Thursday, December 20, 2007

December 17, 2007

Pavel Cerny wants to give Edward the King a reading and perhaps a production in LA. He wonders why I’m not better known, yet. I tell him I was slow to realize how anyone must sell himself. I don’t tell him what I think, which is that there is no “reason”, but that the Lord lengthened my road for reasons of his own. I hope no one reading these lines imagines that I am resigned to it.

Listening to medieval Scandinavian music. Titus sleeps on one corner of the desk, Jocasta on the other. Circe and Maud carry on in some space in the house, tussling, or asleep, and there seems to be no middle ground. The half moon floated pure white above Biltmore when I raised my head to look. There was snow on my windshield and nowhere else.

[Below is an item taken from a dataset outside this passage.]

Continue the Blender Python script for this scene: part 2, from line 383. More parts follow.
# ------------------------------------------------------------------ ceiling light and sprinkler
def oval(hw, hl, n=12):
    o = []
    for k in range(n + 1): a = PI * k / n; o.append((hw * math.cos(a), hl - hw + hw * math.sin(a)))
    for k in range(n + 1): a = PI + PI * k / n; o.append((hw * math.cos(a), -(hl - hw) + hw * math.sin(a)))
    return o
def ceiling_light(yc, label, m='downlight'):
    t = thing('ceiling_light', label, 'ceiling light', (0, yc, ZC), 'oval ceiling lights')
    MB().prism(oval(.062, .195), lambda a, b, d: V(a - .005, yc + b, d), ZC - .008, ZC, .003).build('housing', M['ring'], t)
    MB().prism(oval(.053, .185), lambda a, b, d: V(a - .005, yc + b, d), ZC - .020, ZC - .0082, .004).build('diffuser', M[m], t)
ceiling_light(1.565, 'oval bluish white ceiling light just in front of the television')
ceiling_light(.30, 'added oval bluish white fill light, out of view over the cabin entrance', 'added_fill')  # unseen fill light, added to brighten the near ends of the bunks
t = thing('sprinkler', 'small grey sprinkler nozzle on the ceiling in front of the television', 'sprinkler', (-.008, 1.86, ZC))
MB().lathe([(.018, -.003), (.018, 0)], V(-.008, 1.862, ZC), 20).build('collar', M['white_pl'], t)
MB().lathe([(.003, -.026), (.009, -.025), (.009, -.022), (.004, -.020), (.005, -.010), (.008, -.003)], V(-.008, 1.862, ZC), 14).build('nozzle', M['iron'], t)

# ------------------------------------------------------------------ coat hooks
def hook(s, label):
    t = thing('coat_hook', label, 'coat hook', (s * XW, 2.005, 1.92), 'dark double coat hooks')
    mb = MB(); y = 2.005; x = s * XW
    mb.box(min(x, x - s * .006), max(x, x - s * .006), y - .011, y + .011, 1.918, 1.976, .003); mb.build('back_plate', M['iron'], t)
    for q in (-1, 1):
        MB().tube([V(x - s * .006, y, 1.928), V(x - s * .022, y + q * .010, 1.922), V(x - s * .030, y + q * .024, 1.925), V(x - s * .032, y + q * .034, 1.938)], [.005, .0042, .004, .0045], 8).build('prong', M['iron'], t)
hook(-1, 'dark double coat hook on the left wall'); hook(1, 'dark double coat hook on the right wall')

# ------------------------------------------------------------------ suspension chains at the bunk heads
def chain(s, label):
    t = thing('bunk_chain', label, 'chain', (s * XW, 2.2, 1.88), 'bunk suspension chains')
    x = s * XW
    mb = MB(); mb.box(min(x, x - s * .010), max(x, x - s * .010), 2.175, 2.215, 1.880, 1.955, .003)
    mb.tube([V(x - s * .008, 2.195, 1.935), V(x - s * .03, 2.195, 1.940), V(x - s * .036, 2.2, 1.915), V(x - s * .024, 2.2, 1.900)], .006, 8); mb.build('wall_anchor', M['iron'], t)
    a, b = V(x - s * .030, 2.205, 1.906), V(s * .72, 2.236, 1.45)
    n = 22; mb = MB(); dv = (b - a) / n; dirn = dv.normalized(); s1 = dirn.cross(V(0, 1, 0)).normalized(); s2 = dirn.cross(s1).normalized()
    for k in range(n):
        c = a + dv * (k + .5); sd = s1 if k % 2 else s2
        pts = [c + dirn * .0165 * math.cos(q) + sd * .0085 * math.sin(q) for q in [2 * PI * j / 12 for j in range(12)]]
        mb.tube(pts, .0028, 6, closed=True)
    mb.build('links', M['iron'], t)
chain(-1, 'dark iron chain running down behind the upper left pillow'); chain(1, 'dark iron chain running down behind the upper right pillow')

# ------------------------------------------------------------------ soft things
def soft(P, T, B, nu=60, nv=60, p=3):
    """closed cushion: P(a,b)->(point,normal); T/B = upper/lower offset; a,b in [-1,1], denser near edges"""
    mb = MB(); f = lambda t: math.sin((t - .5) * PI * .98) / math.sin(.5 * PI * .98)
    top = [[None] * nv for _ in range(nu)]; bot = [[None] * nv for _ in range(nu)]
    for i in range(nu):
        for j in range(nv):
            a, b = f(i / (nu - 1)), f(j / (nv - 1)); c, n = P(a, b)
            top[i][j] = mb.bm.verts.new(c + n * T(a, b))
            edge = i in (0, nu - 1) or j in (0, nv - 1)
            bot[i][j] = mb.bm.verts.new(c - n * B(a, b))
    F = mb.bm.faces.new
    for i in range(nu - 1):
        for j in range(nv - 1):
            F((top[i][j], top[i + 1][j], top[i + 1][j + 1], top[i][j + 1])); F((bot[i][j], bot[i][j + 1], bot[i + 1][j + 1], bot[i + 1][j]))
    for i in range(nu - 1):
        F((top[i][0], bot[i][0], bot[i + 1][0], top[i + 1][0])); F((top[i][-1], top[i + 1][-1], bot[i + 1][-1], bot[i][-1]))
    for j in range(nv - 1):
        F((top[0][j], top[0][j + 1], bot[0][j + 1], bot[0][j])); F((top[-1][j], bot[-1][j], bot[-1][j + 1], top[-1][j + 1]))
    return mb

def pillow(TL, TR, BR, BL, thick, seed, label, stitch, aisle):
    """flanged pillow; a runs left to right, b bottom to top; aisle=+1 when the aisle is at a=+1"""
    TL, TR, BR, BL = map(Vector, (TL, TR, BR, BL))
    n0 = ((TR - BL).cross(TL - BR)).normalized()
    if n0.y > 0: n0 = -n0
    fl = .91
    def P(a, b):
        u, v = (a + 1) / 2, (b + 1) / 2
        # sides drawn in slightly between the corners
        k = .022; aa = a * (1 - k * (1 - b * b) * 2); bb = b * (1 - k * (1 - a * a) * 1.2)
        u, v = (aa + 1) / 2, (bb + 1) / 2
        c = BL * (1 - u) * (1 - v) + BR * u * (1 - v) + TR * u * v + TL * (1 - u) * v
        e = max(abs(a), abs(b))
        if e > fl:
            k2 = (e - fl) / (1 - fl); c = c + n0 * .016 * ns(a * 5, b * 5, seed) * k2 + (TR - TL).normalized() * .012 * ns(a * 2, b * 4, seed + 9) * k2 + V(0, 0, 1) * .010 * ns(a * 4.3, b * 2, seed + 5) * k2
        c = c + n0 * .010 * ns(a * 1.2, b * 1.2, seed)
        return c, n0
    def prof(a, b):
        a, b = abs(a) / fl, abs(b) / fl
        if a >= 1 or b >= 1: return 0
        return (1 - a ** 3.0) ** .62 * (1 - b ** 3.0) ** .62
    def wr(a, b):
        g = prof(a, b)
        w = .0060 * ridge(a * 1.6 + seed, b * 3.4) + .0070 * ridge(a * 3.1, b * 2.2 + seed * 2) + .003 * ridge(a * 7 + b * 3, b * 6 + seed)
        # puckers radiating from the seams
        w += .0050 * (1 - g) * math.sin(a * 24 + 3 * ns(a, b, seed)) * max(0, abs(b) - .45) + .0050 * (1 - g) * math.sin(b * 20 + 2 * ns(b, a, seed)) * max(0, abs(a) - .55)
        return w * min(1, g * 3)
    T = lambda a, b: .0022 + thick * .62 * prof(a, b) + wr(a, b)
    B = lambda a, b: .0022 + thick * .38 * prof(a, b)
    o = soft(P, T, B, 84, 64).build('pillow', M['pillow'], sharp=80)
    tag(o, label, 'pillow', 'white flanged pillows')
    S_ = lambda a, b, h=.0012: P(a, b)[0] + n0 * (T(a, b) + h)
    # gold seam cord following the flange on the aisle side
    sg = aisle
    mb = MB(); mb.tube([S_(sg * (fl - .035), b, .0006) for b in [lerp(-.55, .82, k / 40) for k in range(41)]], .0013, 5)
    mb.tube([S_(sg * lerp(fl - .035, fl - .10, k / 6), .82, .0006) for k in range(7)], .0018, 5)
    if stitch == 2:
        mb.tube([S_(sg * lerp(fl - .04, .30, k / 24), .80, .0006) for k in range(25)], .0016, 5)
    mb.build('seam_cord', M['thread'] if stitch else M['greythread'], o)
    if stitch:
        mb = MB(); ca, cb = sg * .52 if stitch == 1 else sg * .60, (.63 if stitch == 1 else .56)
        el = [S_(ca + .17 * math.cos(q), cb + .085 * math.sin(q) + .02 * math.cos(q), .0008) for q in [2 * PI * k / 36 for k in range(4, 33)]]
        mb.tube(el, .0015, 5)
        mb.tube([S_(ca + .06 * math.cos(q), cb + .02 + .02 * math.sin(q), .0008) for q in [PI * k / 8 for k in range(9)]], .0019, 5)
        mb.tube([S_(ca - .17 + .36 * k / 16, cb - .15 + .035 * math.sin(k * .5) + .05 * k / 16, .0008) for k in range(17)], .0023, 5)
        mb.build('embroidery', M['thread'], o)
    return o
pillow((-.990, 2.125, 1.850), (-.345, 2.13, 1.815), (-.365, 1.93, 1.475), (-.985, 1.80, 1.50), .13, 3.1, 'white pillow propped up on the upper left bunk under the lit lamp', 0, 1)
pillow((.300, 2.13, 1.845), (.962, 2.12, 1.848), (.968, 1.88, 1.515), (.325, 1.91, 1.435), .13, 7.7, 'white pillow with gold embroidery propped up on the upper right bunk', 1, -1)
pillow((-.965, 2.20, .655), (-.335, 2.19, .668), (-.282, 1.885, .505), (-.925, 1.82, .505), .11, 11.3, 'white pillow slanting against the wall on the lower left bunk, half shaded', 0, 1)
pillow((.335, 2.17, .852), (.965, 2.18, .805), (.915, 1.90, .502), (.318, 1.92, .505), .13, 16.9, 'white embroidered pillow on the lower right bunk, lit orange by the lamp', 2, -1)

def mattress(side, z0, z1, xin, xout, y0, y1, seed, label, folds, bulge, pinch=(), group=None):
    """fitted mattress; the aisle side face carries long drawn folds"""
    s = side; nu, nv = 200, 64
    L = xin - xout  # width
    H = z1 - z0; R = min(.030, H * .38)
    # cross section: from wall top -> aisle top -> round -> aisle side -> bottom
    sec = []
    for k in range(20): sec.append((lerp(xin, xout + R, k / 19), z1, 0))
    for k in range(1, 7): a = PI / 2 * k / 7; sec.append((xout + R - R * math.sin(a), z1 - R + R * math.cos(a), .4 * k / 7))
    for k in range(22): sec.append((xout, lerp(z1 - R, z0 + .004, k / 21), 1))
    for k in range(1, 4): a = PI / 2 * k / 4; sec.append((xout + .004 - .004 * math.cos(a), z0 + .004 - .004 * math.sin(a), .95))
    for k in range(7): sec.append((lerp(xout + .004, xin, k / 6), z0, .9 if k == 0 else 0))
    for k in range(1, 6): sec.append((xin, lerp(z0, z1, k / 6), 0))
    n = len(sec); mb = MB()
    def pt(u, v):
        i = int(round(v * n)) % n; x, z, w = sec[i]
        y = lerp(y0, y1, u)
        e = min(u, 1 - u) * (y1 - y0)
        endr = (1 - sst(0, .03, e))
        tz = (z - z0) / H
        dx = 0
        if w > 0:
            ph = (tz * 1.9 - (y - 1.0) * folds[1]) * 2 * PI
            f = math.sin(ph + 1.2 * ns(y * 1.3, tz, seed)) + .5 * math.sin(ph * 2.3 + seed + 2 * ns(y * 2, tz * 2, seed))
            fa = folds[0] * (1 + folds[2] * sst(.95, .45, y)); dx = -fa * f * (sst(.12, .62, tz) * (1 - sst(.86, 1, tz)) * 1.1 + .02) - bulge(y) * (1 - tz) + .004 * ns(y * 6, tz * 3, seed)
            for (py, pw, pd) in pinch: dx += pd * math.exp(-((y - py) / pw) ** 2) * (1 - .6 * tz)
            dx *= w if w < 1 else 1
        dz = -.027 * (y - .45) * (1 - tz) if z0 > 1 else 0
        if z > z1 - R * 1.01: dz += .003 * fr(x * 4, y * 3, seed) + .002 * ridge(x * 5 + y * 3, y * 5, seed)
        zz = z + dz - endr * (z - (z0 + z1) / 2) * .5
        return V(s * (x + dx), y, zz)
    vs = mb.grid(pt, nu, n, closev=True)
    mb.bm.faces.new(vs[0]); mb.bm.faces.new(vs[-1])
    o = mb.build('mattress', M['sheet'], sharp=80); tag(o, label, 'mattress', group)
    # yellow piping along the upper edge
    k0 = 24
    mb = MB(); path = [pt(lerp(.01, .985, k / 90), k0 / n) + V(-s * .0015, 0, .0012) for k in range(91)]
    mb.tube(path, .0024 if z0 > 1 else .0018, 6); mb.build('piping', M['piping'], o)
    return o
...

I think that if I were a child again, and if I came upon the holiday lights running down Patton Avenue, pooling into a tossing lake of whiteness at Pack Square, I would believe that I had come upon not so much a new season as a new world. It would not be automatically evident that the atmosphere was redolent of commercialism. What would a kid know of that? The redolence of pine in all the houses, of candles and tempting things to eat in the stores would present themselves first. An innocent person, a child, or perhaps an alien from some Christmas-less planet, may not notice that anything has been ruined through too much advertising or too much hope of profit, but rather that something impended, something so wonderful that people made mistakes anticipating it, hit wrong notes, fell over heaped-up abundance in their effort to speed its approach. You’d sense a great secret, and nobody sure whether to keep it or give it away.
You would hear tell, and you would believe, that somewhere in a deep gouge on the slopes of Mount Pisgah, roses were blooming in the snow at midnight, the snow-colored, snow-covered Christmas roses. Some people might dismiss this out of hand, but you wouldn’t. You’d seen the sparkles on the dresses, the curling smiles on the faces, the different tones in familiar voices, and it would seem to you that anything might happen, and the likelihood that it had not happened before would mean nothing at all. I think, if I were a child now, that I would assume not that the seasons had turned, but the world had, and it was darker, cooler, starker, so that the lights the people hung were the more beautiful, the warmth the people brought with them the more radiant; the magic harder to get at, full of mistakes and excesses and misdirections, and the more unspeakably wonderful.
I was born for Christmas. I turn away from it sometimes, like a prince who cannot endure the burden of his birthright.

The Christmas cactus is a flurry of white.